**PROVIDED MATERIAL:**

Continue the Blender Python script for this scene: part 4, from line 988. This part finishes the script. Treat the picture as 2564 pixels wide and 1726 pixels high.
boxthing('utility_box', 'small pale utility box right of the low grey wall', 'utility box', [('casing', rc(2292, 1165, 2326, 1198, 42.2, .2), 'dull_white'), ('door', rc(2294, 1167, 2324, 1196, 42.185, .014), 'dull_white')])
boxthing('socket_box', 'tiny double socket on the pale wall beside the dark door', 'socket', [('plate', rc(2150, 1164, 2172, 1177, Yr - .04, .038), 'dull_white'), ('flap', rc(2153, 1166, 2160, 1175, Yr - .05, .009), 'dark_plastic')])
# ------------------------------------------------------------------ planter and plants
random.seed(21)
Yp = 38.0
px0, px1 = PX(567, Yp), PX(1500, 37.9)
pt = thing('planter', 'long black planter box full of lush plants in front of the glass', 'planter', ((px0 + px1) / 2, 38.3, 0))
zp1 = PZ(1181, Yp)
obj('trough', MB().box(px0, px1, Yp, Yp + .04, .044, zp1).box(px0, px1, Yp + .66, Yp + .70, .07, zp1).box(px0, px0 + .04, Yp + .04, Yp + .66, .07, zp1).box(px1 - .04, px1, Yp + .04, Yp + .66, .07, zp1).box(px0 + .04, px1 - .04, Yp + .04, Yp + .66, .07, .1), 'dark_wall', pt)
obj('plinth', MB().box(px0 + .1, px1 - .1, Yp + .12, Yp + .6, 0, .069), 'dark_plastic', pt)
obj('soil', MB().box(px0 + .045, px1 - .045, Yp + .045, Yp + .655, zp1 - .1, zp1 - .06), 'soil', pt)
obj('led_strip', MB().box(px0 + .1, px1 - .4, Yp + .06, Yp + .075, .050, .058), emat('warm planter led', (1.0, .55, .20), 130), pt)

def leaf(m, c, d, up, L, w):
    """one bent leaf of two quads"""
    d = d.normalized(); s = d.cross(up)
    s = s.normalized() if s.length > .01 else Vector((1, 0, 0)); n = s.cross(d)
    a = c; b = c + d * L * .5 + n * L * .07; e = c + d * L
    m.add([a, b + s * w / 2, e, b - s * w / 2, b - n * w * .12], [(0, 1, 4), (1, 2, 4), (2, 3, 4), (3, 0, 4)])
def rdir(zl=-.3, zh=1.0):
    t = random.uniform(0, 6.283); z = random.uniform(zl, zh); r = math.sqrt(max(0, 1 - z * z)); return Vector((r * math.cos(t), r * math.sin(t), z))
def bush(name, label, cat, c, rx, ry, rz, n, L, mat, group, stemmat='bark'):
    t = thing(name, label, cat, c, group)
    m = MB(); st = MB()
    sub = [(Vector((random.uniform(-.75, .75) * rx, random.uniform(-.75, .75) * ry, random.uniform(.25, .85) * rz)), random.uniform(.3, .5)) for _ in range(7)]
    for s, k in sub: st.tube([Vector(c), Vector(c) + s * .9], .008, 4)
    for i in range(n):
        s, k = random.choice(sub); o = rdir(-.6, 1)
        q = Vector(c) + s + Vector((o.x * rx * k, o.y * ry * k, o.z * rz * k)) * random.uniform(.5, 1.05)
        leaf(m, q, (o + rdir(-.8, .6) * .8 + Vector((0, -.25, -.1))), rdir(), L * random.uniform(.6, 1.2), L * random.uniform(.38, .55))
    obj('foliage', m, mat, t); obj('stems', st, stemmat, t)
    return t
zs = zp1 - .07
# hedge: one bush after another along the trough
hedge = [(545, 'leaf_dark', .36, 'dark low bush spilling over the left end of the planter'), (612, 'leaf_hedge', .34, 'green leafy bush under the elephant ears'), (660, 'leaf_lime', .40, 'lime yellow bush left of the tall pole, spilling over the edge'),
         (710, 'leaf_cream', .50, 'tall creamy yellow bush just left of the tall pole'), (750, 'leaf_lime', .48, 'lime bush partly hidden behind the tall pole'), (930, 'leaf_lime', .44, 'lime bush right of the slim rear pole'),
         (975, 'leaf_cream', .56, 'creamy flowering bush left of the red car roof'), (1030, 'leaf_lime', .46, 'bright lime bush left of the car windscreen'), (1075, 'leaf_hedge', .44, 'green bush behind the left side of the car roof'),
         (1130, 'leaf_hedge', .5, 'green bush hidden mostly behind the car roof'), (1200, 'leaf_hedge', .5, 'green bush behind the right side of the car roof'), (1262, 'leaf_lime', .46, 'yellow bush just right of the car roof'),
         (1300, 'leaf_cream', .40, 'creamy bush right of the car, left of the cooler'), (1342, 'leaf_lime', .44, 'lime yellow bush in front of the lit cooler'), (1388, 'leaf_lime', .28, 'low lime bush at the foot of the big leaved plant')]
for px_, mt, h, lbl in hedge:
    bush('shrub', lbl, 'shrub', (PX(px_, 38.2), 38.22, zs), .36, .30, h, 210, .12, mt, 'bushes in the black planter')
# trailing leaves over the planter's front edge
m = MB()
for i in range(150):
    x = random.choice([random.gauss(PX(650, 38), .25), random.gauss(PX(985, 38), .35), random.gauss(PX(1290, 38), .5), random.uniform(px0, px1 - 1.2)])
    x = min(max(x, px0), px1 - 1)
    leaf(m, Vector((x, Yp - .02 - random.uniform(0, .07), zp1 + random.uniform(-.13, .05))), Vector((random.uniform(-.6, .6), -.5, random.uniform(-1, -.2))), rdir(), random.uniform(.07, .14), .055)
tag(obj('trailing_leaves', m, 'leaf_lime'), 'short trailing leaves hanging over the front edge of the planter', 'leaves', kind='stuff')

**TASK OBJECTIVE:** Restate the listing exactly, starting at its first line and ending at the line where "obj('led_strip', MB().box(px0 +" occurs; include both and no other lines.

**ANSWER TO THE TASK:**
Continue the Blender Python script for this scene: part 4, from line 988. This part finishes the script. Treat the picture as 2564 pixels wide and 1726 pixels high.
boxthing('utility_box', 'small pale utility box right of the low grey wall', 'utility box', [('casing', rc(2292, 1165, 2326, 1198, 42.2, .2), 'dull_white'), ('door', rc(2294, 1167, 2324, 1196, 42.185, .014), 'dull_white')])
boxthing('socket_box', 'tiny double socket on the pale wall beside the dark door', 'socket', [('plate', rc(2150, 1164, 2172, 1177, Yr - .04, .038), 'dull_white'), ('flap', rc(2153, 1166, 2160, 1175, Yr - .05, .009), 'dark_plastic')])
# ------------------------------------------------------------------ planter and plants
random.seed(21)
Yp = 38.0
px0, px1 = PX(567, Yp), PX(1500, 37.9)
pt = thing('planter', 'long black planter box full of lush plants in front of the glass', 'planter', ((px0 + px1) / 2, 38.3, 0))
zp1 = PZ(1181, Yp)
obj('trough', MB().box(px0, px1, Yp, Yp + .04, .044, zp1).box(px0, px1, Yp + .66, Yp + .70, .07, zp1).box(px0, px0 + .04, Yp + .04, Yp + .66, .07, zp1).box(px1 - .04, px1, Yp + .04, Yp + .66, .07, zp1).box(px0 + .04, px1 - .04, Yp + .04, Yp + .66, .07, .1), 'dark_wall', pt)
obj('plinth', MB().box(px0 + .1, px1 - .1, Yp + .12, Yp + .6, 0, .069), 'dark_plastic', pt)
obj('soil', MB().box(px0 + .045, px1 - .045, Yp + .045, Yp + .655, zp1 - .1, zp1 - .06), 'soil', pt)
obj('led_strip', MB().box(px0 + .1, px1 - .4, Yp + .06, Yp + .075, .050, .058), emat('warm planter led', (1.0, .55, .20), 130), pt)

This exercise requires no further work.